Every line of the material is to be repeated exactly as it stands.

<<<<

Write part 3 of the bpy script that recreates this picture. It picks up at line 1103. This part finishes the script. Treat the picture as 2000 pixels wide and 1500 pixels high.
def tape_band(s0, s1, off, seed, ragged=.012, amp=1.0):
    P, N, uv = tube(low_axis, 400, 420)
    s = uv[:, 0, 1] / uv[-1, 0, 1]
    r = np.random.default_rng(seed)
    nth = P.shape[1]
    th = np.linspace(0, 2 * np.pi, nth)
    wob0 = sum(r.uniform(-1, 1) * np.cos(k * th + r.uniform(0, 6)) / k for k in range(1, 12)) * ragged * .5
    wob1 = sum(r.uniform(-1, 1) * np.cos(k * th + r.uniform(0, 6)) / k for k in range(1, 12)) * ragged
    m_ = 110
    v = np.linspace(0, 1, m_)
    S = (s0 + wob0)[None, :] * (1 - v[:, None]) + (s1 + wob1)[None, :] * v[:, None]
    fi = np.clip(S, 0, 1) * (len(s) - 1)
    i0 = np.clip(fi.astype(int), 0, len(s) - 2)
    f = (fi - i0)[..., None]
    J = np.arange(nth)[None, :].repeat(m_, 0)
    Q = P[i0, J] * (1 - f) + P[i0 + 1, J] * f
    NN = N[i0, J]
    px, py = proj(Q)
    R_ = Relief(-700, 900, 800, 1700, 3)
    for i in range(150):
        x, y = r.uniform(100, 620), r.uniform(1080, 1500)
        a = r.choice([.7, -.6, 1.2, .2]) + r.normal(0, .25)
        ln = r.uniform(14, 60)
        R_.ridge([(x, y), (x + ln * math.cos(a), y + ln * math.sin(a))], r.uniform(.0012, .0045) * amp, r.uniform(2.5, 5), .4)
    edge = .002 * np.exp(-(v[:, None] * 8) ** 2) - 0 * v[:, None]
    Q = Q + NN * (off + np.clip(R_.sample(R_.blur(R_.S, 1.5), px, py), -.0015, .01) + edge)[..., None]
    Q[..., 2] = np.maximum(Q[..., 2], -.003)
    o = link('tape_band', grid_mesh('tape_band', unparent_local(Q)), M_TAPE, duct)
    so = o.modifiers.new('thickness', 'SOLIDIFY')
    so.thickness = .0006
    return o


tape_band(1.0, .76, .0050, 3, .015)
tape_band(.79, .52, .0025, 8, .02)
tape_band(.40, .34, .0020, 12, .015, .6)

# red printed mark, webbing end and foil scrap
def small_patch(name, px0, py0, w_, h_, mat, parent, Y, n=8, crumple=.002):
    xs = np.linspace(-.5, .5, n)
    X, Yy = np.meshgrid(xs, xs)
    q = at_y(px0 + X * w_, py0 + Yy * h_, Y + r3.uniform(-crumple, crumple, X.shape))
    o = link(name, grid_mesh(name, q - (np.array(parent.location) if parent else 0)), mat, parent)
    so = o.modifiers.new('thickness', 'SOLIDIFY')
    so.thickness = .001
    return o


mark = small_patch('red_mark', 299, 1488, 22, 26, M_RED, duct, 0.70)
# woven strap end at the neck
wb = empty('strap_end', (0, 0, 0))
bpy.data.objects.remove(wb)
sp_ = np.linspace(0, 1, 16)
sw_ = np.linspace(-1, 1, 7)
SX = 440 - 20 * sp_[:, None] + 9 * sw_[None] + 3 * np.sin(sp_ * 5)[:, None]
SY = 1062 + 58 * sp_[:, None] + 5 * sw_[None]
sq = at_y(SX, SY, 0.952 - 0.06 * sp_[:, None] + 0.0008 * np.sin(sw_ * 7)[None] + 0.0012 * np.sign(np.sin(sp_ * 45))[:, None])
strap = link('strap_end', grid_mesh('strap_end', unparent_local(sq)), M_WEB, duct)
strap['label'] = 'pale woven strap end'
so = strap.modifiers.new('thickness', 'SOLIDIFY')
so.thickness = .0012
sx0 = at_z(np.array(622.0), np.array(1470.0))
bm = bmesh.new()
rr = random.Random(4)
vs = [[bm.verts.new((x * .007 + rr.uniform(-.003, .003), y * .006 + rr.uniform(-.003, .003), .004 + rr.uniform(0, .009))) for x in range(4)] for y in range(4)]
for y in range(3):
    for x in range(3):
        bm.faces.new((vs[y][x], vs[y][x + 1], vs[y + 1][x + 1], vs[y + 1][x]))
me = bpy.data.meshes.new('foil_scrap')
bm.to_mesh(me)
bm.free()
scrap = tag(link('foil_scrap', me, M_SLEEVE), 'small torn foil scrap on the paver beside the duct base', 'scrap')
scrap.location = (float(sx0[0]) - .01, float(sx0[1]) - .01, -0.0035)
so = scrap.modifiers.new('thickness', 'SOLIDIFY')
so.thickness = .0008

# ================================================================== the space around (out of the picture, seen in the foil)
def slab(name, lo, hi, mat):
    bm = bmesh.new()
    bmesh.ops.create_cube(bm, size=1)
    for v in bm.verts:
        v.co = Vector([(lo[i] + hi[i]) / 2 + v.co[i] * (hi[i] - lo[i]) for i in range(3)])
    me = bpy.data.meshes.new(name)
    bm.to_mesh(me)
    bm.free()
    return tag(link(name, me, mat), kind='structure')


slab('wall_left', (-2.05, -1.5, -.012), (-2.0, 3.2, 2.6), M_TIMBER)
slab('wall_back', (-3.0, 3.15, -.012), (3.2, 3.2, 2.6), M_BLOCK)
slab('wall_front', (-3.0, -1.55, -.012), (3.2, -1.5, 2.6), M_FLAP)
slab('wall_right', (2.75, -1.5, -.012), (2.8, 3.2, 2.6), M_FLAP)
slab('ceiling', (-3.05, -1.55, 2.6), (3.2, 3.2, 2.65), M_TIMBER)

>>>>

Response to the exercise:
Write part 3 of the bpy script that recreates this picture. It picks up at line 1103. This part finishes the script. Treat the picture as 2000 pixels wide and 1500 pixels high.
def tape_band(s0, s1, off, seed, ragged=.012, amp=1.0):
    P, N, uv = tube(low_axis, 400, 420)
    s = uv[:, 0, 1] / uv[-1, 0, 1]
    r = np.random.default_rng(seed)
    nth = P.shape[1]
    th = np.linspace(0, 2 * np.pi, nth)
    wob0 = sum(r.uniform(-1, 1) * np.cos(k * th + r.uniform(0, 6)) / k for k in range(1, 12)) * ragged * .5
    wob1 = sum(r.uniform(-1, 1) * np.cos(k * th + r.uniform(0, 6)) / k for k in range(1, 12)) * ragged
    m_ = 110
    v = np.linspace(0, 1, m_)
    S = (s0 + wob0)[None, :] * (1 - v[:, None]) + (s1 + wob1)[None, :] * v[:, None]
    fi = np.clip(S, 0, 1) * (len(s) - 1)
    i0 = np.clip(fi.astype(int), 0, len(s) - 2)
    f = (fi - i0)[..., None]
    J = np.arange(nth)[None, :].repeat(m_, 0)
    Q = P[i0, J] * (1 - f) + P[i0 + 1, J] * f
    NN = N[i0, J]
    px, py = proj(Q)
    R_ = Relief(-700, 900, 800, 1700, 3)
    for i in range(150):
        x, y = r.uniform(100, 620), r.uniform(1080, 1500)
        a = r.choice([.7, -.6, 1.2, .2]) + r.normal(0, .25)
        ln = r.uniform(14, 60)
        R_.ridge([(x, y), (x + ln * math.cos(a), y + ln * math.sin(a))], r.uniform(.0012, .0045) * amp, r.uniform(2.5, 5), .4)
    edge = .002 * np.exp(-(v[:, None] * 8) ** 2) - 0 * v[:, None]
    Q = Q + NN * (off + np.clip(R_.sample(R_.blur(R_.S, 1.5), px, py), -.0015, .01) + edge)[..., None]
    Q[..., 2] = np.maximum(Q[..., 2], -.003)
    o = link('tape_band', grid_mesh('tape_band', unparent_local(Q)), M_TAPE, duct)
    so = o.modifiers.new('thickness', 'SOLIDIFY')
    so.thickness = .0006
    return o


tape_band(1.0, .76, .0050, 3, .015)
tape_band(.79, .52, .0025, 8, .02)
tape_band(.40, .34, .0020, 12, .015, .6)

# red printed mark, webbing end and foil scrap
def small_patch(name, px0, py0, w_, h_, mat, parent, Y, n=8, crumple=.002):
    xs = np.linspace(-.5, .5, n)
    X, Yy = np.meshgrid(xs, xs)
    q = at_y(px0 + X * w_, py0 + Yy * h_, Y + r3.uniform(-crumple, crumple, X.shape))
    o = link(name, grid_mesh(name, q - (np.array(parent.location) if parent else 0)), mat, parent)
    so = o.modifiers.new('thickness', 'SOLIDIFY')
    so.thickness = .001
    return o


mark = small_patch('red_mark', 299, 1488, 22, 26, M_RED, duct, 0.70)
# woven strap end at the neck
wb = empty('strap_end', (0, 0, 0))
bpy.data.objects.remove(wb)
sp_ = np.linspace(0, 1, 16)
sw_ = np.linspace(-1, 1, 7)
SX = 440 - 20 * sp_[:, None] + 9 * sw_[None] + 3 * np.sin(sp_ * 5)[:, None]
SY = 1062 + 58 * sp_[:, None] + 5 * sw_[None]
sq = at_y(SX, SY, 0.952 - 0.06 * sp_[:, None] + 0.0008 * np.sin(sw_ * 7)[None] + 0.0012 * np.sign(np.sin(sp_ * 45))[:, None])
strap = link('strap_end', grid_mesh('strap_end', unparent_local(sq)), M_WEB, duct)
strap['label'] = 'pale woven strap end'
so = strap.modifiers.new('thickness', 'SOLIDIFY')
so.thickness = .0012
sx0 = at_z(np.array(622.0), np.array(1470.0))
bm = bmesh.new()
rr = random.Random(4)
vs = [[bm.verts.new((x * .007 + rr.uniform(-.003, .003), y * .006 + rr.uniform(-.003, .003), .004 + rr.uniform(0, .009))) for x in range(4)] for y in range(4)]
for y in range(3):
    for x in range(3):
        bm.faces.new((vs[y][x], vs[y][x + 1], vs[y + 1][x + 1], vs[y + 1][x]))
me = bpy.data.meshes.new('foil_scrap')
bm.to_mesh(me)
bm.free()
scrap = tag(link('foil_scrap', me, M_SLEEVE), 'small torn foil scrap on the paver beside the duct base', 'scrap')
scrap.location = (float(sx0[0]) - .01, float(sx0[1]) - .01, -0.0035)
so = scrap.modifiers.new('thickness', 'SOLIDIFY')
so.thickness = .0008

# ================================================================== the space around (out of the picture, seen in the foil)
def slab(name, lo, hi, mat):
    bm = bmesh.new()
    bmesh.ops.create_cube(bm, size=1)
    for v in bm.verts:
        v.co = Vector([(lo[i] + hi[i]) / 2 + v.co[i] * (hi[i] - lo[i]) for i in range(3)])
    me = bpy.data.meshes.new(name)
    bm.to_mesh(me)
    bm.free()
    return tag(link(name, me, mat), kind='structure')


slab('wall_left', (-2.05, -1.5, -.012), (-2.0, 3.2, 2.6), M_TIMBER)
slab('wall_back', (-3.0, 3.15, -.012), (3.2, 3.2, 2.6), M_BLOCK)
slab('wall_front', (-3.0, -1.55, -.012), (3.2, -1.5, 2.6), M_FLAP)
slab('wall_right', (2.75, -1.5, -.012), (2.8, 3.2, 2.6), M_FLAP)
slab('ceiling', (-3.05, -1.55, 2.6), (3.2, 3.2, 2.65), M_TIMBER)